Maverick’s $20 mil sets loose DeMann

Warner Music to fund payoff for CEO's exit

Maverick Records co-founder and CEO Freddy DeMann has agreed to leave the label for $20 million, ending months of in-fighting at the firm.

DeMann agreed to sell his 20% stake to the label’s other partners, including Madonna with whom he started Maverick seven years ago. Warner Music Group, a joint-venture partner, will fund his payoff. The deal was reached late Friday. DeMann, the former manager of Madonna, will remain a consultant to the conglom.

The resolution earned Maverick partner and A&R chief Guy Oseary, who is credited with signing some of the label’s biggest acts, a new long-term employment deal and an increase in his ownership stake, according to insiders. General manager Ronnie Dashev remains in place.

Bittersweet victory

Oseary had warned conglom execs that he would leave the label if issues surrounding DeMann were not settled.
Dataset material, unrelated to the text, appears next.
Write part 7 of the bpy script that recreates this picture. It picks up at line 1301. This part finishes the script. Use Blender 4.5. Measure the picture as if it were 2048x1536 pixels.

It is a bittersweet victory for Oseary, as he was brought into the Maverick fold by DeMann.

DeMann’s departure clears the way for the label and WMG to extend its joint-venture pact, which had been set to expire at the end of May.

Renewal talks had stalled because of the dispute among the partners.

The conglom and the label have inked what insiders are calling a long-term extension to the joint-venture deal. Maverick releases will continue to be funneled through Warner Bros. or Reprise Records.

Hunt for new acts

Madonna and Oseary, who is credited with signing Alanis Morissette, Maverick’s biggest act, will now be in control of the label and can return to wooing new acts.

Music industry attorneys and managers have been reluctant to ink deals with the label since the summer until it was clear who would be running it.

Maverick has also been on “pause,” as one insider described it, only making soundtrack deals while the talks with DeMann dragged on.

Madonna and DeMann each own about 20% of the label, with WMG holding 50% and other Maverick partners such as Oseary and Dashev previously holding smaller stakes.

“Our relationship with Maverick has been extremely productive, and we couldn’t be happier that we’ve all agreed to move forward together,” said WMG co-chairman/co-CEO Bob Daly.

Deal ends row

DeMann’s deal ends the discord between he and Madonna, which was sparked shortly after the singer replaced him as her manager and put her personal assistant Caresse Norman in charge of her day-to-day schedule. (Daily Variety, July 26, 1996).

In 1997 Madonna started film and TV production company Mad Guy with Oseary, excluding DeMann.

It has a number of projects in the hopper, including several at New Line Cinema.

The record industry is littered with labels started by artists only to be closed by their conglom parents after years of lackluster signings and hemorrhaging red ink.

But Maverick, started with less than $10 million from WMG and currently worth $120 million, is among a handful of successful so-called vanity labels.

It became profitable in its third year of operation, helped by Candelbox’s debut disc — the label’s first home run — and has been profitable every year since.

The success of Morissette’s U.S. debut, “Jagged Little Pill,” proved Maverick was a major player. At nearly 30 million units sold worldwide, the album is the industry’s best selling major-label debut.